While some people would argue that Joe Hockey's second Federal Budget was jam-packed with unrealistic forecasts and decisions designed to save the government from a heavy fall at the next election, others will see it as a necessary measure to stimulate Australia's stagnant economy.
The Liberals faced enormous voter backlash after last year's "Horror Budget" was read out whereby consumer and business confidence levels were dragged through the dirt. This year, Hockey took a different and arguably riskier approach by announcing more than $10 billion of support to families and small businesses, designed to improve the nation's workforce participation rate and overall levels of confidence.
Here are three key changes proposed in last night's budget, and how you can profit from them:
Childcare subsidies
Indeed, one of the most discussed policies in the lead-up to yesterday's budget announcement was the changes being made to Australia's childcare system.
The government last night confirmed that it would devote an additional $3.5 billion to the system (contingent on the Senate passing stalled welfare cuts from the 2014 budget) to not only make childcare more accessible and affordable for families, but also to encourage parents to get back to work sooner.

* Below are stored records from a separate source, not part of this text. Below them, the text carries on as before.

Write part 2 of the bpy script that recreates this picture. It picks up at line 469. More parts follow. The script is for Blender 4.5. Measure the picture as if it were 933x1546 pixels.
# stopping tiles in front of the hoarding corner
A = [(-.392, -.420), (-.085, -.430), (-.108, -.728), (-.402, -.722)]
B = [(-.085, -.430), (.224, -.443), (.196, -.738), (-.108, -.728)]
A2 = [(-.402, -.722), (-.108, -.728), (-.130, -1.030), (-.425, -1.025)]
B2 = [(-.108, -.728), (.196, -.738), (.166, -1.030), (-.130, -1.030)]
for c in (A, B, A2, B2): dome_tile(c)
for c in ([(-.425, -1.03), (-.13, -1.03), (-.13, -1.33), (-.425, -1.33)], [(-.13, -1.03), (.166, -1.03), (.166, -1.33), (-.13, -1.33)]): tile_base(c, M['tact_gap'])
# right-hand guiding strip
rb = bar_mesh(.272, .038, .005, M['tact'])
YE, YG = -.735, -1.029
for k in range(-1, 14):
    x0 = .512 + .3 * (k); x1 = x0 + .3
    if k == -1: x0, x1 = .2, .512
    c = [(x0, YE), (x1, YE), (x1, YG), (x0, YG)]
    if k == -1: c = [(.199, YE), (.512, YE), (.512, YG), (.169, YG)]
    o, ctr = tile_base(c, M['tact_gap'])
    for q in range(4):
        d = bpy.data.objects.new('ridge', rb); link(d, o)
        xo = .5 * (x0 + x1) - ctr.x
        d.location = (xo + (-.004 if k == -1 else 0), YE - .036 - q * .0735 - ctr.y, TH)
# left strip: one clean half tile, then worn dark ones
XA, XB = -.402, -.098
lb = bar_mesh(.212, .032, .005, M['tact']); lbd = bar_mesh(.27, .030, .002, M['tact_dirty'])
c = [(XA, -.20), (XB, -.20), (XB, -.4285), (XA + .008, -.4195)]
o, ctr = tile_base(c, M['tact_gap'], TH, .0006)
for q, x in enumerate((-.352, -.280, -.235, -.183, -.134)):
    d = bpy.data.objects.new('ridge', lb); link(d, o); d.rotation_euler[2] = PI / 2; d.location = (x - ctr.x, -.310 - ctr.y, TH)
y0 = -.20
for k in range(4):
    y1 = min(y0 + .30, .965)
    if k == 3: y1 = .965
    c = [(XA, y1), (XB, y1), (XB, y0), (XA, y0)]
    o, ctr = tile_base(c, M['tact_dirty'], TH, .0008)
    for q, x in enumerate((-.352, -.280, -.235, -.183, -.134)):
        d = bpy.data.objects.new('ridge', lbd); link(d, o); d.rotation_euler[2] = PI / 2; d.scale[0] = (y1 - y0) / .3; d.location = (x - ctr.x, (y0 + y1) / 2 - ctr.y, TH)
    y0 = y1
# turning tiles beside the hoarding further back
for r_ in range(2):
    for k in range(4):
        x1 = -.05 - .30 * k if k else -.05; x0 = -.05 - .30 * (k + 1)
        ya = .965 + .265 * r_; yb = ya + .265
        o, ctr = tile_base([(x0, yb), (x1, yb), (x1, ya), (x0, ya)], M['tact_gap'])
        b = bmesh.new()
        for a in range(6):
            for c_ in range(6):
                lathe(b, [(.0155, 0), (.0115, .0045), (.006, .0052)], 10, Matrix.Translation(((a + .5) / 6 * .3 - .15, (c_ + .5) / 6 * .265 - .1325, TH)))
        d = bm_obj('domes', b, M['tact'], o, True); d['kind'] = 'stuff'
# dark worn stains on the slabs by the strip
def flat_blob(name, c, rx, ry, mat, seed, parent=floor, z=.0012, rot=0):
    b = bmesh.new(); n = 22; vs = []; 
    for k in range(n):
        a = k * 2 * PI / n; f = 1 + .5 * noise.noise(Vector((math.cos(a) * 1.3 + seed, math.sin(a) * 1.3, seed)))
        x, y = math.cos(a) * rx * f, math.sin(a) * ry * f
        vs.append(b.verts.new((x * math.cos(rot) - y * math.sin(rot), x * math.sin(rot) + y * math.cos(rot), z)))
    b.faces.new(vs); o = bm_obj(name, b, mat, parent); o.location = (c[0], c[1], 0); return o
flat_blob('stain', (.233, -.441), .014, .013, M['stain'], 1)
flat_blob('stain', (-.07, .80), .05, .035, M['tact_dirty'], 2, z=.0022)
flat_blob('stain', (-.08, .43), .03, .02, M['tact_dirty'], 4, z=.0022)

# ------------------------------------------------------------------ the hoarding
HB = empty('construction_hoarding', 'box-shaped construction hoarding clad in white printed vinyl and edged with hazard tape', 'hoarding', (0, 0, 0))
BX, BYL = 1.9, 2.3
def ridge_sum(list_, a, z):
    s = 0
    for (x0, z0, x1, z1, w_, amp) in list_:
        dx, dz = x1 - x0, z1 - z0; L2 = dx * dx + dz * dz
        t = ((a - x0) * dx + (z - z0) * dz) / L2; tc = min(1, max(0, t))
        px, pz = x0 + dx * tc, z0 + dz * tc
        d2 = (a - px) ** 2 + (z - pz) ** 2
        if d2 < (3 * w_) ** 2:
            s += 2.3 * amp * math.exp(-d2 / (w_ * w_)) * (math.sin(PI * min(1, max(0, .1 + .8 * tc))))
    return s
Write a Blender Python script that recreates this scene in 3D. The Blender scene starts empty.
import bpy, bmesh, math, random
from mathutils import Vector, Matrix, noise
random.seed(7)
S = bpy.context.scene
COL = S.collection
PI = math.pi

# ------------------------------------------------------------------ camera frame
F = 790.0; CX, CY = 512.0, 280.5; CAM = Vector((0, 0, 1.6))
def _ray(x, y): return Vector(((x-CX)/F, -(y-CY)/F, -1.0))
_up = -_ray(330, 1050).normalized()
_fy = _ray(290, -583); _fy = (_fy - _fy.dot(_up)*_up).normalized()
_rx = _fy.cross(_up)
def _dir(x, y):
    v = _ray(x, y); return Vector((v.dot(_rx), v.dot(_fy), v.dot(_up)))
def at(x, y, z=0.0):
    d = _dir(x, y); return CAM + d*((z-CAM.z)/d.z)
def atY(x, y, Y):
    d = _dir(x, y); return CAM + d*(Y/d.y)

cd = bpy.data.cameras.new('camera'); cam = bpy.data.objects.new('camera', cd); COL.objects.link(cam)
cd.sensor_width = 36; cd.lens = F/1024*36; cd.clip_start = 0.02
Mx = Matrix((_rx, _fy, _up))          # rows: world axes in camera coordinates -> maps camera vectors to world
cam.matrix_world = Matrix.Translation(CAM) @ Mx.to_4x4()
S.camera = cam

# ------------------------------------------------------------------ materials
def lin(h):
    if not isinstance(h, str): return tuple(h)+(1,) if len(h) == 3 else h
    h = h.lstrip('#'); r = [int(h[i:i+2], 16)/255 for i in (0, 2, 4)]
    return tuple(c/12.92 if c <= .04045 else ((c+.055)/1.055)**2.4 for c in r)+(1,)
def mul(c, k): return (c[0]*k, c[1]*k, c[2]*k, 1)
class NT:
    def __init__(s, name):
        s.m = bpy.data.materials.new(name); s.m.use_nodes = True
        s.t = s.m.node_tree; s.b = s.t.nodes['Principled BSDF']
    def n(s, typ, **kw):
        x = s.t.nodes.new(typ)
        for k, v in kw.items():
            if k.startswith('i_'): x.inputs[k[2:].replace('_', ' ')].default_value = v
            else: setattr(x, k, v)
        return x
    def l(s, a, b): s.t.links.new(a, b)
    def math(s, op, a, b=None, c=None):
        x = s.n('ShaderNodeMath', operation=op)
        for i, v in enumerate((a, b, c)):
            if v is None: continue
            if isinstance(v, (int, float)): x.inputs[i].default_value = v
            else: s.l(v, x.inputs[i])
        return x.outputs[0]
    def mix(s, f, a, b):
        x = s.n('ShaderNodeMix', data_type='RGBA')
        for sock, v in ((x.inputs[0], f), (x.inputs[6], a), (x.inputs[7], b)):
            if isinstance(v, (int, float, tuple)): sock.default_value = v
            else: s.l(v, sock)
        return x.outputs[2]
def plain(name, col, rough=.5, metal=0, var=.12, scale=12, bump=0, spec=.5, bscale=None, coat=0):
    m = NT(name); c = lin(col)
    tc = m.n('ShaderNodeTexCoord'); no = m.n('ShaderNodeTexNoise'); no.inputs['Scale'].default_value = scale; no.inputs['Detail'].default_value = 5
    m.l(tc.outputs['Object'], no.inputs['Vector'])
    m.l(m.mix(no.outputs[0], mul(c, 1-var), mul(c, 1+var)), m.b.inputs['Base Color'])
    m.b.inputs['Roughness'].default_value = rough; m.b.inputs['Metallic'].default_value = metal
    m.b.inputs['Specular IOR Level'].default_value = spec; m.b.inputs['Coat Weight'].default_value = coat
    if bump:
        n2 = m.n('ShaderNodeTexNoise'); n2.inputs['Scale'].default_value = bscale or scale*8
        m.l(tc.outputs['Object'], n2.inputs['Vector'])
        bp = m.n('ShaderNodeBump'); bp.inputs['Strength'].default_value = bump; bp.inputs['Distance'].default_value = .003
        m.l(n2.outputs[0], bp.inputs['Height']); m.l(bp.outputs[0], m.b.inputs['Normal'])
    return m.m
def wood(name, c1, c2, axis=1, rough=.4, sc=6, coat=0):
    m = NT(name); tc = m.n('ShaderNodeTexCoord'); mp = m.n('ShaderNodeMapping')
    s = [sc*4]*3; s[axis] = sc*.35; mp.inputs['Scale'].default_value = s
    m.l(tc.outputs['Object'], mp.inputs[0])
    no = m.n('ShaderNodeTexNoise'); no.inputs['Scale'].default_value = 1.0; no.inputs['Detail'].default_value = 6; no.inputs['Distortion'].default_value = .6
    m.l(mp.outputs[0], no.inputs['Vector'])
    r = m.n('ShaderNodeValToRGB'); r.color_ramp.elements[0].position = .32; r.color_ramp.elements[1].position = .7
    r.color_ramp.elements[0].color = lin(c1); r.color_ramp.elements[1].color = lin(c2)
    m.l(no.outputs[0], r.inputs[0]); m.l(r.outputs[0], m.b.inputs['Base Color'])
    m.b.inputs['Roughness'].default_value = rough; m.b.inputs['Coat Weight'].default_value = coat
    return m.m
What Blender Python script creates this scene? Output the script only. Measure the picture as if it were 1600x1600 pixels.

Low income families can expect up to 85% in funding support while higher income families would receive a lower level of support. The system also recognises the need for childcare fees to grow, which is certainly an encouraging sign for companies operating within the sector.
As I highlighted yesterday, investors wanting to profit from these changes could look to buy into companies such as Folkestone Education Trust (ASX: FET), Affinity Education Group Ltd (ASX: AFJ) and G8 Education Ltd (ASX: GEM). G8 Education is particularly appealing right now given its solid growth prospects, generous dividend yield and its discounted share price.
Small Businesses
The government also recognised the need to get small businesses firing again. Not only did it lower the tax rate for incorporated small businesses by 1.5% (down to 28.5%), it also offered an immediate tax write-off for all individual assets costing $20,000 or less. Hockey admitted that he wouldn't care if the decision resulted in a greater revenue loss than the allocated $1.8 billion for accelerated depreciation, as this would reflect businesses were spending more and helping the economy return to growth.
This not only comes as great news for the small businesses themselves, but also for businesses that lend to them. Australia and New Zealand Banking Group (ASX: ANZ) could experience greater demand for small business loans, although the impact on its overall earnings is likely to be far less than that recognised by companies such as Thorn Group Ltd (ASX: TGA) and Flexigroup Limited (ASX: FXL).
GST changes
The government will also move to close what it refers to as the 'digital tax loophole' where it will charge customers more tax for digital purchases. While it has also often been referred to as the "Netflix tax", GST will soon be charged on products such as digital movies and music which will come as great news for local companies which are already forced to charge the tax, including video streaming services Stan and Presto (Netflix's Australian-based rivals).
It will also come as good news for retailers such as JB Hi-Fi Limited (ASX: JBH). JB Hi-Fi has its own digital service which will become more competitive when international rivals are also forced to charge a tax. While JB Hi-Fi's shares have soared recently, investors could look at buying the stock should it fall back in price in the near-future.